»»
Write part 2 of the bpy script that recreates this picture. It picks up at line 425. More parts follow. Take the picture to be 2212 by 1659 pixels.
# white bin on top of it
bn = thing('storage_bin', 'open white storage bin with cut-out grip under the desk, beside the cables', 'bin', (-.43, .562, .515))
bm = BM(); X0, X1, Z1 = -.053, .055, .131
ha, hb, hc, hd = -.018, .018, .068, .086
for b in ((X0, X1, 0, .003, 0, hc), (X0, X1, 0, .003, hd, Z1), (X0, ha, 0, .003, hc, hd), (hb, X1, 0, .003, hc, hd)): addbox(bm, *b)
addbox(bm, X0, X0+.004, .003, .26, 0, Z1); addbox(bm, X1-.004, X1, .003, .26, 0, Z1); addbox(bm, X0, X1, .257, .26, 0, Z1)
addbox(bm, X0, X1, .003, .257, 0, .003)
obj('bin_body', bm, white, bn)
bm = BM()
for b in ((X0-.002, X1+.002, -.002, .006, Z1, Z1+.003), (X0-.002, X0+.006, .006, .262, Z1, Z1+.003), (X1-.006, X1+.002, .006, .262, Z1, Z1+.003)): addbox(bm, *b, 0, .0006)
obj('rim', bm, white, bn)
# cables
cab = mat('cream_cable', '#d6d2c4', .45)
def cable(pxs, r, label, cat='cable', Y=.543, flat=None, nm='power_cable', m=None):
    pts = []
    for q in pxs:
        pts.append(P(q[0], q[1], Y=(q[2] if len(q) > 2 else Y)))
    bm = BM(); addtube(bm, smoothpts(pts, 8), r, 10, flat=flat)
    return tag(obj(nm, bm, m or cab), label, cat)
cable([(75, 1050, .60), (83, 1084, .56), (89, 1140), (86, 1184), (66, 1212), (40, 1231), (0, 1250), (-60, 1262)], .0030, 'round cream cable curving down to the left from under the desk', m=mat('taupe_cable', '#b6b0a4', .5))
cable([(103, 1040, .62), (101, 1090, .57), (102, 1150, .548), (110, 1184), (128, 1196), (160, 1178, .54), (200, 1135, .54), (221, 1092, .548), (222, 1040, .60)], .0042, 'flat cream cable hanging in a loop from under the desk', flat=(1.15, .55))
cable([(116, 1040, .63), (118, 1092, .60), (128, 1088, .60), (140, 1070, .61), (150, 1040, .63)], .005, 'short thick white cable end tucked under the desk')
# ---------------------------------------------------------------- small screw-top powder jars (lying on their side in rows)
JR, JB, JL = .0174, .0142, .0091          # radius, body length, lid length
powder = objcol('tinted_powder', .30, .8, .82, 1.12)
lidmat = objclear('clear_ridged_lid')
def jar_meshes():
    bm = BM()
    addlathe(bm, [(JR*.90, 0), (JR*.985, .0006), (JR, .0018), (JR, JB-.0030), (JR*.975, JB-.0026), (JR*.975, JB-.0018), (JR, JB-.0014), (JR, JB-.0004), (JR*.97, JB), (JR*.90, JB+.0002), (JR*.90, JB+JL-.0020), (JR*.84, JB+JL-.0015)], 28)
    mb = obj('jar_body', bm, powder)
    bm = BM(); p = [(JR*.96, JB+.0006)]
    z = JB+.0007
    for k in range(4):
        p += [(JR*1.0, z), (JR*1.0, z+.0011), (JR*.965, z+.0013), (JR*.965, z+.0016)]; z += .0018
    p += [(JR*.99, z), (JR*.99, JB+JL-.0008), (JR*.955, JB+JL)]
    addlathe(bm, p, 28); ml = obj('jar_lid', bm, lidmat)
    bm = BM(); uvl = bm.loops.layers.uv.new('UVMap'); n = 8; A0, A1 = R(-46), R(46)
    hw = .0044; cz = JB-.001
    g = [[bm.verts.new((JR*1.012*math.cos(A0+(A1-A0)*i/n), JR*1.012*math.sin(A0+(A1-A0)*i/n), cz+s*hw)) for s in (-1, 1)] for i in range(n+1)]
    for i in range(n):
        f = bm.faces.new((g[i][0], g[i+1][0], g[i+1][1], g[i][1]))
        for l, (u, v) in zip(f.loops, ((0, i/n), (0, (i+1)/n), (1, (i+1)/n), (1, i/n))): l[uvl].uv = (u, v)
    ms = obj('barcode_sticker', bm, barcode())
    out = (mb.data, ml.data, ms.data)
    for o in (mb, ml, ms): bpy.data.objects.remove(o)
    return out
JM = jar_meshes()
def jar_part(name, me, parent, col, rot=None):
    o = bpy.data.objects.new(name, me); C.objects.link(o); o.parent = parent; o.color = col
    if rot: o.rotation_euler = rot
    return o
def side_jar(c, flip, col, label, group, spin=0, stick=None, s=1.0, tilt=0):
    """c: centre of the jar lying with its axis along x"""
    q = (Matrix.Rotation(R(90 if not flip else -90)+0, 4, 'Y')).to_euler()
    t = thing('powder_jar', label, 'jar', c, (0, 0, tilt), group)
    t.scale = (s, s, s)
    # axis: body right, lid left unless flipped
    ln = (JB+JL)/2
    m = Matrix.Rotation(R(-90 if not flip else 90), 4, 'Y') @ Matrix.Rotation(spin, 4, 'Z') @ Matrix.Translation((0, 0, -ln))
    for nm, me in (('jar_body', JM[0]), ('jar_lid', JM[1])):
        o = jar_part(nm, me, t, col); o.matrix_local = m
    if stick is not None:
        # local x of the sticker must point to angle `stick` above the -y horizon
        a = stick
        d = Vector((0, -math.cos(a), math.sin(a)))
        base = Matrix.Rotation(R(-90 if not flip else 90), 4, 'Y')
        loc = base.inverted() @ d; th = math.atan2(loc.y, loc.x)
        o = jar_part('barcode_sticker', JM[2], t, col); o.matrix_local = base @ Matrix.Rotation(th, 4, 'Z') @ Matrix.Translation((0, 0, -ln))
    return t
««
* [Set problem]: Extract, word for word, each line of the listing above.

* [Exercise response]:
Write part 2 of the bpy script that recreates this picture. It picks up at line 425. More parts follow. Take the picture to be 2212 by 1659 pixels.
# white bin on top of it
bn = thing('storage_bin', 'open white storage bin with cut-out grip under the desk, beside the cables', 'bin', (-.43, .562, .515))
bm = BM(); X0, X1, Z1 = -.053, .055, .131
ha, hb, hc, hd = -.018, .018, .068, .086
for b in ((X0, X1, 0, .003, 0, hc), (X0, X1, 0, .003, hd, Z1), (X0, ha, 0, .003, hc, hd), (hb, X1, 0, .003, hc, hd)): addbox(bm, *b)
addbox(bm, X0, X0+.004, .003, .26, 0, Z1); addbox(bm, X1-.004, X1, .003, .26, 0, Z1); addbox(bm, X0, X1, .257, .26, 0, Z1)
addbox(bm, X0, X1, .003, .257, 0, .003)
obj('bin_body', bm, white, bn)
bm = BM()
for b in ((X0-.002, X1+.002, -.002, .006, Z1, Z1+.003), (X0-.002, X0+.006, .006, .262, Z1, Z1+.003), (X1-.006, X1+.002, .006, .262, Z1, Z1+.003)): addbox(bm, *b, 0, .0006)
obj('rim', bm, white, bn)
# cables
cab = mat('cream_cable', '#d6d2c4', .45)
def cable(pxs, r, label, cat='cable', Y=.543, flat=None, nm='power_cable', m=None):
    pts = []
    for q in pxs:
        pts.append(P(q[0], q[1], Y=(q[2] if len(q) > 2 else Y)))
    bm = BM(); addtube(bm, smoothpts(pts, 8), r, 10, flat=flat)
    return tag(obj(nm, bm, m or cab), label, cat)
cable([(75, 1050, .60), (83, 1084, .56), (89, 1140), (86, 1184), (66, 1212), (40, 1231), (0, 1250), (-60, 1262)], .0030, 'round cream cable curving down to the left from under the desk', m=mat('taupe_cable', '#b6b0a4', .5))
cable([(103, 1040, .62), (101, 1090, .57), (102, 1150, .548), (110, 1184), (128, 1196), (160, 1178, .54), (200, 1135, .54), (221, 1092, .548), (222, 1040, .60)], .0042, 'flat cream cable hanging in a loop from under the desk', flat=(1.15, .55))
cable([(116, 1040, .63), (118, 1092, .60), (128, 1088, .60), (140, 1070, .61), (150, 1040, .63)], .005, 'short thick white cable end tucked under the desk')
# ---------------------------------------------------------------- small screw-top powder jars (lying on their side in rows)
JR, JB, JL = .0174, .0142, .0091          # radius, body length, lid length
powder = objcol('tinted_powder', .30, .8, .82, 1.12)
lidmat = objclear('clear_ridged_lid')
def jar_meshes():
    bm = BM()
    addlathe(bm, [(JR*.90, 0), (JR*.985, .0006), (JR, .0018), (JR, JB-.0030), (JR*.975, JB-.0026), (JR*.975, JB-.0018), (JR, JB-.0014), (JR, JB-.0004), (JR*.97, JB), (JR*.90, JB+.0002), (JR*.90, JB+JL-.0020), (JR*.84, JB+JL-.0015)], 28)
    mb = obj('jar_body', bm, powder)
    bm = BM(); p = [(JR*.96, JB+.0006)]
    z = JB+.0007
    for k in range(4):
        p += [(JR*1.0, z), (JR*1.0, z+.0011), (JR*.965, z+.0013), (JR*.965, z+.0016)]; z += .0018
    p += [(JR*.99, z), (JR*.99, JB+JL-.0008), (JR*.955, JB+JL)]
    addlathe(bm, p, 28); ml = obj('jar_lid', bm, lidmat)
    bm = BM(); uvl = bm.loops.layers.uv.new('UVMap'); n = 8; A0, A1 = R(-46), R(46)
    hw = .0044; cz = JB-.001
    g = [[bm.verts.new((JR*1.012*math.cos(A0+(A1-A0)*i/n), JR*1.012*math.sin(A0+(A1-A0)*i/n), cz+s*hw)) for s in (-1, 1)] for i in range(n+1)]
    for i in range(n):
        f = bm.faces.new((g[i][0], g[i+1][0], g[i+1][1], g[i][1]))
        for l, (u, v) in zip(f.loops, ((0, i/n), (0, (i+1)/n), (1, (i+1)/n), (1, i/n))): l[uvl].uv = (u, v)
    ms = obj('barcode_sticker', bm, barcode())
    out = (mb.data, ml.data, ms.data)
    for o in (mb, ml, ms): bpy.data.objects.remove(o)
    return out
JM = jar_meshes()
def jar_part(name, me, parent, col, rot=None):
    o = bpy.data.objects.new(name, me); C.objects.link(o); o.parent = parent; o.color = col
    if rot: o.rotation_euler = rot
    return o
def side_jar(c, flip, col, label, group, spin=0, stick=None, s=1.0, tilt=0):
    """c: centre of the jar lying with its axis along x"""
    q = (Matrix.Rotation(R(90 if not flip else -90)+0, 4, 'Y')).to_euler()
    t = thing('powder_jar', label, 'jar', c, (0, 0, tilt), group)
    t.scale = (s, s, s)
    # axis: body right, lid left unless flipped
    ln = (JB+JL)/2
    m = Matrix.Rotation(R(-90 if not flip else 90), 4, 'Y') @ Matrix.Rotation(spin, 4, 'Z') @ Matrix.Translation((0, 0, -ln))
    for nm, me in (('jar_body', JM[0]), ('jar_lid', JM[1])):
        o = jar_part(nm, me, t, col); o.matrix_local = m
    if stick is not None:
        # local x of the sticker must point to angle `stick` above the -y horizon
        a = stick
        d = Vector((0, -math.cos(a), math.sin(a)))
        base = Matrix.Rotation(R(-90 if not flip else 90), 4, 'Y')
        loc = base.inverted() @ d; th = math.atan2(loc.y, loc.x)
        o = jar_part('barcode_sticker', JM[2], t, col); o.matrix_local = base @ Matrix.Rotation(th, 4, 'Z') @ Matrix.Translation((0, 0, -ln))
    return t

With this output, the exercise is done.